- _AIM OF THE EXERCISE_
Write out the full listing again, exactly as it stands.

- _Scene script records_
>> Start

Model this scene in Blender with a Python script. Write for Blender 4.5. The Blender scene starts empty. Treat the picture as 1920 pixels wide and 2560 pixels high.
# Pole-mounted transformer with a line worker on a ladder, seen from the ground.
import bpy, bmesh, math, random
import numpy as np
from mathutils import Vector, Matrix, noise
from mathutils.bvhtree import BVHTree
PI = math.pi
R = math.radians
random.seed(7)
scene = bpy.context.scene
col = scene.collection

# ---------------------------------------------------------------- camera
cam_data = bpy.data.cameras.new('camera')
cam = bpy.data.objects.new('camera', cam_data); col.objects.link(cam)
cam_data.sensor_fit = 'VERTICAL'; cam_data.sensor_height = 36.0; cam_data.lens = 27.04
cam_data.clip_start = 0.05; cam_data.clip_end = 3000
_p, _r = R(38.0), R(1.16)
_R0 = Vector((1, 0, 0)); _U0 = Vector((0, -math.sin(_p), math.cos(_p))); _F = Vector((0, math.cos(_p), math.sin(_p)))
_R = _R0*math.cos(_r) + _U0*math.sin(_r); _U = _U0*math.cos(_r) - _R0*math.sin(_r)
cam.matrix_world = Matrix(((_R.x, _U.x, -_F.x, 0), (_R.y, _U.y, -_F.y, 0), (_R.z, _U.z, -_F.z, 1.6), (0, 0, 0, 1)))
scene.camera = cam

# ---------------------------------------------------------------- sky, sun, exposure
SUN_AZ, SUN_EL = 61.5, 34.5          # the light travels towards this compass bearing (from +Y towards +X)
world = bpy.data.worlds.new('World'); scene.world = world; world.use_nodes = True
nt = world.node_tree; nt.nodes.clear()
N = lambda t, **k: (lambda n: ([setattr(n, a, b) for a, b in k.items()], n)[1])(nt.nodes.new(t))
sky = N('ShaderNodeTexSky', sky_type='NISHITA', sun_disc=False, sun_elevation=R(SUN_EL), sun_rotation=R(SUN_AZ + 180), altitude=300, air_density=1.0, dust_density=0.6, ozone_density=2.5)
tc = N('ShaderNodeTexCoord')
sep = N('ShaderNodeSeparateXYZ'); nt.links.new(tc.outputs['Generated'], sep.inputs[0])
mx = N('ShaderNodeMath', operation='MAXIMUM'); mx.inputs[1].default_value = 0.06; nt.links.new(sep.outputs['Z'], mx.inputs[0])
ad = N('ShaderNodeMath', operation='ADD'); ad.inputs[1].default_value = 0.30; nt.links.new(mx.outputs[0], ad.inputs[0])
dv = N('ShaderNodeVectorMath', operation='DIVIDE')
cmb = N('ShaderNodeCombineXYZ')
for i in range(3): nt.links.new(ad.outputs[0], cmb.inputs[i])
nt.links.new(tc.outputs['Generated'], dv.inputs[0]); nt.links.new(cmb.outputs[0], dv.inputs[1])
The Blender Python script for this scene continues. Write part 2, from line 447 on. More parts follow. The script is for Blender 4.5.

>> End

- _EXPECTED ANSWER_
Model this scene in Blender with a Python script. Write for Blender 4.5. The Blender scene starts empty. Treat the picture as 1920 pixels wide and 2560 pixels high.
# Pole-mounted transformer with a line worker on a ladder, seen from the ground.
import bpy, bmesh, math, random
import numpy as np
from mathutils import Vector, Matrix, noise
from mathutils.bvhtree import BVHTree
PI = math.pi
R = math.radians
random.seed(7)
scene = bpy.context.scene
col = scene.collection

# ---------------------------------------------------------------- camera
cam_data = bpy.data.cameras.new('camera')
cam = bpy.data.objects.new('camera', cam_data); col.objects.link(cam)
cam_data.sensor_fit = 'VERTICAL'; cam_data.sensor_height = 36.0; cam_data.lens = 27.04
cam_data.clip_start = 0.05; cam_data.clip_end = 3000
_p, _r = R(38.0), R(1.16)
_R0 = Vector((1, 0, 0)); _U0 = Vector((0, -math.sin(_p), math.cos(_p))); _F = Vector((0, math.cos(_p), math.sin(_p)))
_R = _R0*math.cos(_r) + _U0*math.sin(_r); _U = _U0*math.cos(_r) - _R0*math.sin(_r)
cam.matrix_world = Matrix(((_R.x, _U.x, -_F.x, 0), (_R.y, _U.y, -_F.y, 0), (_R.z, _U.z, -_F.z, 1.6), (0, 0, 0, 1)))
scene.camera = cam

# ---------------------------------------------------------------- sky, sun, exposure
SUN_AZ, SUN_EL = 61.5, 34.5          # the light travels towards this compass bearing (from +Y towards +X)
world = bpy.data.worlds.new('World'); scene.world = world; world.use_nodes = True
nt = world.node_tree; nt.nodes.clear()
N = lambda t, **k: (lambda n: ([setattr(n, a, b) for a, b in k.items()], n)[1])(nt.nodes.new(t))
sky = N('ShaderNodeTexSky', sky_type='NISHITA', sun_disc=False, sun_elevation=R(SUN_EL), sun_rotation=R(SUN_AZ + 180), altitude=300, air_density=1.0, dust_density=0.6, ozone_density=2.5)
tc = N('ShaderNodeTexCoord')
sep = N('ShaderNodeSeparateXYZ'); nt.links.new(tc.outputs['Generated'], sep.inputs[0])
mx = N('ShaderNodeMath', operation='MAXIMUM'); mx.inputs[1].default_value = 0.06; nt.links.new(sep.outputs['Z'], mx.inputs[0])
ad = N('ShaderNodeMath', operation='ADD'); ad.inputs[1].default_value = 0.30; nt.links.new(mx.outputs[0], ad.inputs[0])
dv = N('ShaderNodeVectorMath', operation='DIVIDE')
cmb = N('ShaderNodeCombineXYZ')
for i in range(3): nt.links.new(ad.outputs[0], cmb.inputs[i])
nt.links.new(tc.outputs['Generated'], dv.inputs[0]); nt.links.new(cmb.outputs[0], dv.inputs[1])
The Blender Python script for this scene continues. Write part 2, from line 447 on. More parts follow. The script is for Blender 4.5.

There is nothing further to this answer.